Mal ve hizmet üretiminde sıkıntılar artarken, sahtekarlık artıyor, güvensizlik büyüyor ama süreç kanıksanıyor ne hikmetse. Unutulup gidiyor.
Haram malın yaramadığı hep söylenir ama haram ve hile için ne yeminler ediliyor ticarette akla zarar. Hatta sahte diplomayla üniversiteye girip bitirenler için gurur duyanlar bile oluyor. Meclis kürsüsünden göğsünü gere gere gururunu dile getirebiliyor. Haliyle bunu görenler sahte diplomayla doktorluk bile yapıyor. Ameliyat masasından poz verebiliyor.
Filmlerde dizilerde haklı çıkmak için çiğnenen haklar artık doğal karşılanmaya başladı. Bir Köroğlu’nu dahi oynayamıyoruz. Haklı çıkmak için hak çiğnenir mi? Allah sonumuzu hayır etsin.
“Yalancının mumu yatsıya kadar yanar” gibi atasözlerimiz artık yerini “gemisini kurtaran kaptan” gibi özdeyişlere bırakmaya başladı. Günü kurtarmak insanımıza yetmeye başladı. Bu anlamda haramı helâlı birbirine karıştırmaya başladık. Yarını düşünmeyen, hesap vermeyi, özellikle vicdanına hesap vermeyi düşünmeyen insan neler yapmaz ki.
Gıda sektöründe gün geçmiyor ki hileli gıdalar ortaya çıkmasın.
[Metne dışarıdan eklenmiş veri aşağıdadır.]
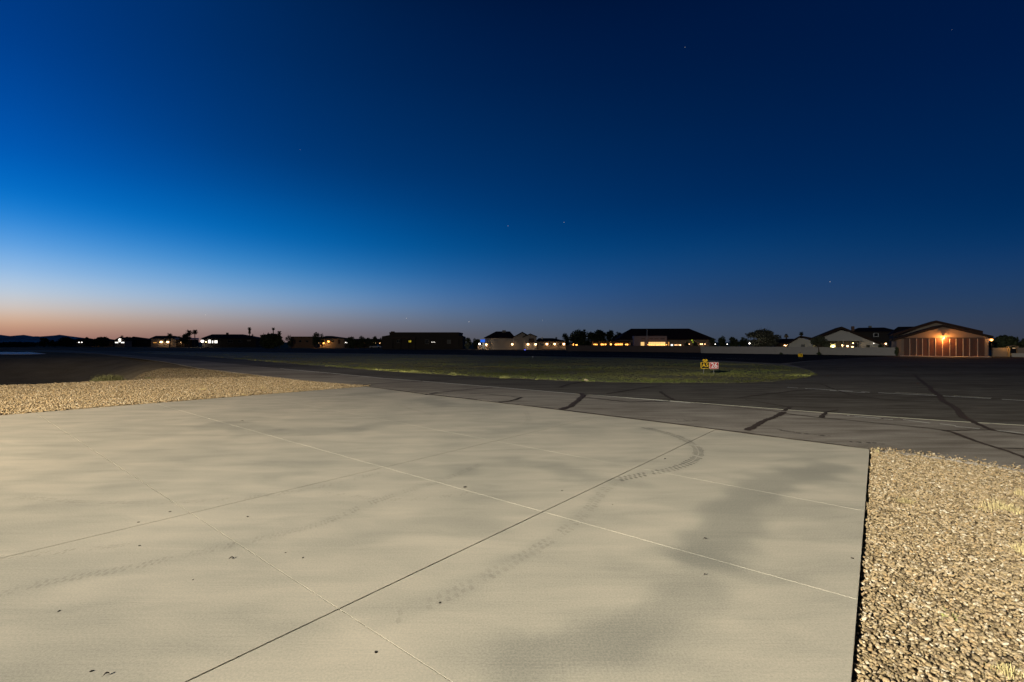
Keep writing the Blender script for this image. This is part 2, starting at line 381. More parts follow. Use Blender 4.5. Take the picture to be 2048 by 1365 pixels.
# bed under the joints
o = sheet('bed', [tuple(cross(*Al[0], *Bl[0])), tuple(cross(*Al[-1], *Bl[0])), tuple(cross(*Al[-1], *Bl[-1])), tuple(cross(*Al[0], *Bl[-1]))], -.035, mat('joint sealant', (.03,.027,.02)), 0); o.parent = slab; del o['kind']

# ---------------------------------------------------------------- ribbons on the ground: paint, cracks, tyre marks
def ribbon(name, pts, wpx, z, m, parent=None, jit=0, seg=.25, world_w=None, gaps=0):
    P = [np.array(G(*p, z)) for p in pts]
    if isinstance(wpx, (int, float)): wpx = [wpx]*len(pts)
    W = [w_ if world_w else w_*(H)/(p[1]-YH)*1.0 for w_, p in zip(wpx, pts)]
    Q, S = [], []
    for a, b, wa, wb in zip(P, P[1:], W, W[1:]):
        n = max(1, int(np.linalg.norm(b-a)/seg))
        for k in range(n): t = k/n; Q.append(a*(1-t)+b*t); S.append(wa*(1-t)+wb*t)
    Q.append(P[-1]); S.append(W[-1]); Q = np.array(Q)
    if jit:
        for f_ in (1.0, 2.7):
            ph = RNG.random(2)*6; k = np.arange(len(Q))*seg*f_
            Q[1:-1] += (np.stack([np.sin(k*1.3+ph[0]), np.sin(k*1.1+ph[1])], 1)*jit/f_)[1:-1]
        Q[1:-1] += RNG.normal(0, jit*.25, Q[1:-1].shape)
    T = np.gradient(Q, axis=0); T /= np.linalg.norm(T, axis=1)[:, None]+1e-9; Nn = np.stack([-T[:, 1], T[:, 0]], 1)
    hw = np.array(S)[:, None]/2
    if jit: hw = hw*(.75+.5*RNG.random(hw.shape))
    A = Q+Nn*hw; B = Q-Nn*hw
    v = [(x, y, z) for x, y in A]+[(x, y, z) for x, y in B]; n = len(Q)
    f = [(i, n+i, n+i+1, i+1) for i in range(n-1) if not gaps or random.random() > gaps]
    return link(name, v, f, m, parent)
def worn(name, c, cover=.5, scale=14, rough=.9, a=1.0, sw=.08):
    m, N, L = nodes(name); b = N['Principled BSDF']; b.inputs['Base Color'].default_value = (*c, 1); b.inputs['Roughness'].default_value = rough
    tc = N.new('ShaderNodeTexCoord'); n = N.new('ShaderNodeTexNoise'); n.inputs['Scale'].default_value = scale; n.inputs['Detail'].default_value = 8
    L.new(tc.outputs['Object'], n.inputs['Vector'])
    r = N.new('ShaderNodeMapRange'); r.inputs[1].default_value = cover-sw; r.inputs[2].default_value = cover+sw; r.inputs[4].default_value = a
    L.new(n.outputs[0], r.inputs[0]); L.new(r.outputs[0], b.inputs['Alpha'])
    b.inputs['Specular IOR Level'].default_value = .2
    return m
PAINT = worn('worn pale paint', (.85, .80, .58), .10); PAINT2 = worn('faded white paint', (.78, .77, .68), .27)
CR = worn('crack sealant', (.052, .036, .025), .22, 20, .75); CR2 = worn('thin crack', (.045, .032, .023), .30, 10, .9)
zP, zC = ZA+.0095, ZA+.012
ribbon('painted_line', [(560,737.5),(660,746.5),(768,757),(830,761.5),(960,772),(1080,782),(1150,788),(1380,806)], [3]*6+[4,5.2], zP, PAINT2, taxi, seg=.4)
ribbon('painted_line', [(1150,788),(1353,803),(1560,819),(1640,825),(1900,842.5),(2048,851),(2300,868)], [5.5,5.8,6.2,6.8,7.2,7.6,9], zP, PAINT, taxi, seg=.3)
ribbon('painted_line', [(1610,777.6),(1640,779),(1740,785),(1900,793),(2048,801.5),(2300,816)], [3.6,3.8,4,4.4,5,5.4], zP, PAINT2, taxi, seg=.3, gaps=.06)
for a, b in (((1574,775),(1596,776.5)), ((1790,785),(1868,789.5)), ((1908,792.0),(1984,796.3)), ((1694,831.5),(1786,839.5)), ((1806,839.6),(1860,846.5)),
             ((1880,848),(1912,851.6)), ((1990,861),(2060,868)), ((1910,853.5),(1960,857.5)), ((1660,781),(1730,786))):
    ribbon('painted_dash', [a, b], 3.4, zP+.001, PAINT if a[0] > 1700 and a[1] < 800 else PAINT2, taxi, seg=.25)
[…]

Mısır şurubundan bal yaparak, bal üretiminde dünya yedinciliğinden dünya ikinciliğine oturduk birkaç yılda. Kovan sayısını 8 milyona bal üretimini de 120.000 tona çıkıverdik. Bir kısım arıcılar ve bal satıcılar arıya devrim yaptırdı. Şekeri yedirip bala çevirtti.
Büyük bir süt firmasına piyasadan keçi sütlerini toplatan, gıdada sahtekarlık yapmakla suçlatan en önemli unsur, milletimizin keçi sütüne inek sütü karıştırmaktı. Hiç kimse farkına varmadı. Üretici keçi sütüne inek sütü katarak satmış. Piyasaya keçi sütünü tanıtan firma da keçi sütünde piyasadan çekilmek zorunda kaldı.
Sahtekarlıklar kanıksanıyor artık. Malını ucuzlatmak, insana ucuz mal yedirmek için yapmıştır gibi gerekçeler uyduranlar artıyor. Ürünlerde tağşiş yapan büyük firmaların isimleri Gıda Tarım ve Hayvancılık Bakanlığının web sayfasında asılı kaldı. Çok önemli konular değildi. Tereyağına bitkisel yağ karıştırmak, yoğurdu katı yapmak için jelatin kullanmak, artık hep normal.
Ahlakın bu kadar yerlerde süründüğü bir milletin, millet olarak istikbali karanlıktır. Her yıl yüzlerce yaban domuzu avlanarak piyasada satılıyor. Çok fazla yakalayan yok ama bu gerçeği hemen herkes kabul ediyor. Zonguldak ve Kastamonu çevrelerinde vurulan domuzları 150-200 TL’den satın alan bir şebeke daha önce ortaya çıkarılmıştı. Kilosu 1 liradan alınan bu domuzların dönerciler tarafından alındığı iddia ediliyor. İnsan olanın bunu yapmaması gerekir de, elhamdülillah Müslüman’ım diye gezen insanın, Müslümanlara domuz eti yedirerek para kazanmasına ne denir bilinmez. Allah bilir parayı sakal yapıp Allah Bereket Versin de diyordur.
Milletin iş ahlakı zayıflarsa, mal ve hizmet üretiminde sahtekârlık ve hile artarsa, milletin birbirine güveni kalmaz. Birbirine güvenmeyen milleti bir arada tutmak imkânsızdır. Milletin birliği ve dirliği birbirine güvenmesiyle mümkündür. Aslında her hilede insan kendini kazıklar, kendi ayağına kurşun sıkar. Yoksa yanına kar kalanı yoktur.